← The Magazine
Washed, Natural, Honey: How Processing Decides Your Cup
Photo: Wikimedia Commons / CC BY 1.0
How It's Made

Washed, Natural, Honey: How Processing Decides Your Cup

The mucilage coating every coffee seed is a flavor engine — and whether you remove it, keep it, or split the difference decides the cup.

The PremiumRoast Desk· 2 min read· June 5, 2026

The slimy sugary substance coating a coffee seed — called mucilage — is, in a real sense, a flavor engine. Leave it on, remove it, or split the difference, and you get three fundamentally different coffees from identical fruit.

Coffee processing is the act of removing everything surrounding the bean: skin, pulp, mucilage, and parchment. That sequence sounds mechanical. What it actually is, is a series of decisions about fermentation — and each decision rewires the final cup.

Washed: Clean by Design

In the washed process, harvested cherries are first depulped — skin and fruit stripped away — and then the beans spend roughly a day in fermentation vats. There, microorganisms consume the exposed mucilage, producing metabolites including lactic acid and amino acids that shape flavor development. When the farmer judges fermentation complete, the coffee is washed with water and then dried.

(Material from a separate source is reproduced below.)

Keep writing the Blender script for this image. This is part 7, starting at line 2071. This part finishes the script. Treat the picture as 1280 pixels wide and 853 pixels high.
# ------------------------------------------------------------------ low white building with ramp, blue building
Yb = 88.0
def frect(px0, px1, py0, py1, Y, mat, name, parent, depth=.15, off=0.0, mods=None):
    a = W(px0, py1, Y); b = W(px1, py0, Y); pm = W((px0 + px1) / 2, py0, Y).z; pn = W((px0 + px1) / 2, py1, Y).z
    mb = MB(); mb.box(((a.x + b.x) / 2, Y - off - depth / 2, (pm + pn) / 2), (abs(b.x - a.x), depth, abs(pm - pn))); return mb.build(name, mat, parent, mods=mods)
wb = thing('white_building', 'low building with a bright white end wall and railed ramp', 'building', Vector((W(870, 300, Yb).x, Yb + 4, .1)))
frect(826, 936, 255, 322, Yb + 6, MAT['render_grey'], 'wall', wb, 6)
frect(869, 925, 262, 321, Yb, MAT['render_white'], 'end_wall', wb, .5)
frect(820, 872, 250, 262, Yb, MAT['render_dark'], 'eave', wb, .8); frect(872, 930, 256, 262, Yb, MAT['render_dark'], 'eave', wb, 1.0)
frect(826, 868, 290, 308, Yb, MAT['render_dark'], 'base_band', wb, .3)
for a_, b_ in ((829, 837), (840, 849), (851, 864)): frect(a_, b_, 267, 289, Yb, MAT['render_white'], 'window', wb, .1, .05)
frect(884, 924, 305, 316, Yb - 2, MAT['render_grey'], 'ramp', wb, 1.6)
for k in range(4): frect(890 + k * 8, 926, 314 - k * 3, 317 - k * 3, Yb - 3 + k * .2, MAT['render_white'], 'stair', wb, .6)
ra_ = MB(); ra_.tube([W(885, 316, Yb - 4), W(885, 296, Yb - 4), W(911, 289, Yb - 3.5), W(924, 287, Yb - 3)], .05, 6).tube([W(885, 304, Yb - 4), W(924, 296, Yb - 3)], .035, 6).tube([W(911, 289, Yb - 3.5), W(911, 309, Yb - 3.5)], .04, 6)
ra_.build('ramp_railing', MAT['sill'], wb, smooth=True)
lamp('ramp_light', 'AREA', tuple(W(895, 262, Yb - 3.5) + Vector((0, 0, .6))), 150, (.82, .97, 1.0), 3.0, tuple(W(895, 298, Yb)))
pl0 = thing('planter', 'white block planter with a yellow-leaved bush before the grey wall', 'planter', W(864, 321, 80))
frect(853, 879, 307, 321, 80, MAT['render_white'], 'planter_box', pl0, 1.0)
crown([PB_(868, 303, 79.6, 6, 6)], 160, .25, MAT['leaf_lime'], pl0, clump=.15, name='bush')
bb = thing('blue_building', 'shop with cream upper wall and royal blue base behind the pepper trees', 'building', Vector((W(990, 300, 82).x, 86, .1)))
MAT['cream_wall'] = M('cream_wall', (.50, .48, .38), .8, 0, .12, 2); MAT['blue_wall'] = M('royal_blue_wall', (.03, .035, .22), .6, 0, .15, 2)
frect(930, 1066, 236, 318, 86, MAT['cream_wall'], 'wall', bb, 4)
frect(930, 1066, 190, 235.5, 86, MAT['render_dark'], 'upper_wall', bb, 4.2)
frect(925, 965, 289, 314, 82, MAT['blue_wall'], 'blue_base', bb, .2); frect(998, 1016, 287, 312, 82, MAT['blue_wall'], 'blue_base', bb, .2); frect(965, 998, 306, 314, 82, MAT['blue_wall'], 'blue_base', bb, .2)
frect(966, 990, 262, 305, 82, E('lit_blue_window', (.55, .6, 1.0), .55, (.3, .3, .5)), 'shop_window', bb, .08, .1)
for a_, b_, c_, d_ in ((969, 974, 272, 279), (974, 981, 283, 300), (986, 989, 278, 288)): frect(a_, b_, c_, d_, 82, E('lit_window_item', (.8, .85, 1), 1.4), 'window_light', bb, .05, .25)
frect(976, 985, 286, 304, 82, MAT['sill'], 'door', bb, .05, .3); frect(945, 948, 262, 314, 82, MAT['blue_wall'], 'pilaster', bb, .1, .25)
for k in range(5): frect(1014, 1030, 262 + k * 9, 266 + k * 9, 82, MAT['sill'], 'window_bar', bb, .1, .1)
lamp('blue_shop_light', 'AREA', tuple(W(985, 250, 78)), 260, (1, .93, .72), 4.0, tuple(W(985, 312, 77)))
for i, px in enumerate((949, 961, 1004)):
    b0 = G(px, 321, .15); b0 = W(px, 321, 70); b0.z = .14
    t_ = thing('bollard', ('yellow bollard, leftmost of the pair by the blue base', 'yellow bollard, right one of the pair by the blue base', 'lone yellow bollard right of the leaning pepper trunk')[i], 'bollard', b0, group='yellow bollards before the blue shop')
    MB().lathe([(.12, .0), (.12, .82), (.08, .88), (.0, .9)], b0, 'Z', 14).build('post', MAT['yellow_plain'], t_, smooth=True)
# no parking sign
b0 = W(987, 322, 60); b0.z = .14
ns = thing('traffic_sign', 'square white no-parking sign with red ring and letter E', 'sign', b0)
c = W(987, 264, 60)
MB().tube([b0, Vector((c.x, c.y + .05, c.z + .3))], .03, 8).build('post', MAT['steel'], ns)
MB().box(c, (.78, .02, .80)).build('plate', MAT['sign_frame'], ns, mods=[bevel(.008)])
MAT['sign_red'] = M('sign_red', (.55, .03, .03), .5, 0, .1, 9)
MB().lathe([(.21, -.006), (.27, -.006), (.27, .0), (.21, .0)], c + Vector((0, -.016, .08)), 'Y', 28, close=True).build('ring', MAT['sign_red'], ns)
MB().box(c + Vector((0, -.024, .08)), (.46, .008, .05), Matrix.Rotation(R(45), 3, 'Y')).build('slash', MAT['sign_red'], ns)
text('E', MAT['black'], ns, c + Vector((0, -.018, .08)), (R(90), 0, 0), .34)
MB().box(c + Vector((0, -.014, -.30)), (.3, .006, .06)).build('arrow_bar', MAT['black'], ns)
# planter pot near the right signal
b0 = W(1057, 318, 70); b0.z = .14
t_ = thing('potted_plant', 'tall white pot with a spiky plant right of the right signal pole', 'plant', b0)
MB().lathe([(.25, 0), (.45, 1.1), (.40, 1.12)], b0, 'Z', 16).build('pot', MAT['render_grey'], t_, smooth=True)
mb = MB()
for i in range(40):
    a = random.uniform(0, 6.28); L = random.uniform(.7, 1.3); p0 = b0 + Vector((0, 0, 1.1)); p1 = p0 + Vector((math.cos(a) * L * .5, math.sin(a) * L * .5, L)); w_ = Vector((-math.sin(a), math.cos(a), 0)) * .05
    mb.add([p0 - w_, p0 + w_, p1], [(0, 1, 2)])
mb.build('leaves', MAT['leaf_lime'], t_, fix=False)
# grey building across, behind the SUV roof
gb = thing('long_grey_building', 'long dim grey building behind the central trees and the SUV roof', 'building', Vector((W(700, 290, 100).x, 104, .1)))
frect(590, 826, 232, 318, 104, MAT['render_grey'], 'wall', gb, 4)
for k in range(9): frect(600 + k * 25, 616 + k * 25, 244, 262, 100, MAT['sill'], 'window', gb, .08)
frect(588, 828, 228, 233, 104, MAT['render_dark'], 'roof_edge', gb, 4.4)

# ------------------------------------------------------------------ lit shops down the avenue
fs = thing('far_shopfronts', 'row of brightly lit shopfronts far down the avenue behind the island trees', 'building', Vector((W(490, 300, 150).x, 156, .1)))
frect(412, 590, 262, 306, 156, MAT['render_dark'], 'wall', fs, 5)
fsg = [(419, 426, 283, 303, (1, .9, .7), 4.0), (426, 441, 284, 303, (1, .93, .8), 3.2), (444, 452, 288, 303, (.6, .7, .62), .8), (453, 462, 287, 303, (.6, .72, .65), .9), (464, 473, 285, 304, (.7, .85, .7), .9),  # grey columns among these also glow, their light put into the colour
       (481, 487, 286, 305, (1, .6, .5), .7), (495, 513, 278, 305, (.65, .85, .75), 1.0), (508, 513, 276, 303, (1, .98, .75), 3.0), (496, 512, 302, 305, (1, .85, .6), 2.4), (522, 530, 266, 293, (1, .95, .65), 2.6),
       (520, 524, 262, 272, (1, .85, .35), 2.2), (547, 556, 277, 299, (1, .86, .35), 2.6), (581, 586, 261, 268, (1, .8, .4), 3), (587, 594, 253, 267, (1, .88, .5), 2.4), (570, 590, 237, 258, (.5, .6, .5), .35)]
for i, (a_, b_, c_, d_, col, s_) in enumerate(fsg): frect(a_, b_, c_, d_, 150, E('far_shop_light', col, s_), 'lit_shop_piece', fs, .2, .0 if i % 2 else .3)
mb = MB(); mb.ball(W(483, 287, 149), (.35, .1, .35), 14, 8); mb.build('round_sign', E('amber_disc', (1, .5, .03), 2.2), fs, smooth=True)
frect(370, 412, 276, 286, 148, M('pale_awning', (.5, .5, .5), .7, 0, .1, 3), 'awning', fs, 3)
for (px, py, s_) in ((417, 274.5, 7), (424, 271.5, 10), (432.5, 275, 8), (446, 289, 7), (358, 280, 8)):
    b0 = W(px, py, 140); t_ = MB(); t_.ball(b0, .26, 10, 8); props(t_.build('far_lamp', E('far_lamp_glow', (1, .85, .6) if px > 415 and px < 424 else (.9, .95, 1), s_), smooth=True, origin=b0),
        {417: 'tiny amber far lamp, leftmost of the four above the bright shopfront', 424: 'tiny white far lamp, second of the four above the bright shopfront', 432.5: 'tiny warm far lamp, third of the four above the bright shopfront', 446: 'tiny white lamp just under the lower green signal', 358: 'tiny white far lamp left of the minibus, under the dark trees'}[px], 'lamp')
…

The result is a clean, bright cup. Washed coffees are known for their lively acidity and frequently show citrusy or floral notes — the bean's own character, relatively unmasked by fruit.

Natural: The Whole-Cherry Approach

Natural processing takes the opposite route. Ripe cherries go directly onto raised beds or patios and dry intact — skin, pulp, and mucilage all still surrounding the seed. Fermentation happens during drying, while the bean remains sealed inside the cherry, under entirely different conditions from an open vat.

The flavor difference is dramatic. Natural coffees are celebrated for being bold, fruity, and often intensely sweet, the extended contact with drying fruit leaving its mark deep in the bean.

Honey: Intentional Ambiguity

Honey processing is a deliberate hybrid. Cherries are depulped — the outer skin removed — but the mucilage is left on the bean as it dries. No fermentation vat, no intact cherry; just that sticky sugary layer clinging to the seed through drying.

The cup falls between its parents: sweeter and fuller-bodied than a washed coffee, often described as velvety or syrupy, without reaching the full fruit intensity of a natural. It is defined by what the farmer chose not to remove.

Why It Matters

For specialty coffee, understanding processing is the most direct route from label to expectation. The same farm, the same harvest, the same variety can produce radically different sensory experiences depending solely on whether the fruit was removed before, during, or only partially through drying. It is the first decision made after the cherry is picked — and it sets the trajectory for everything that follows.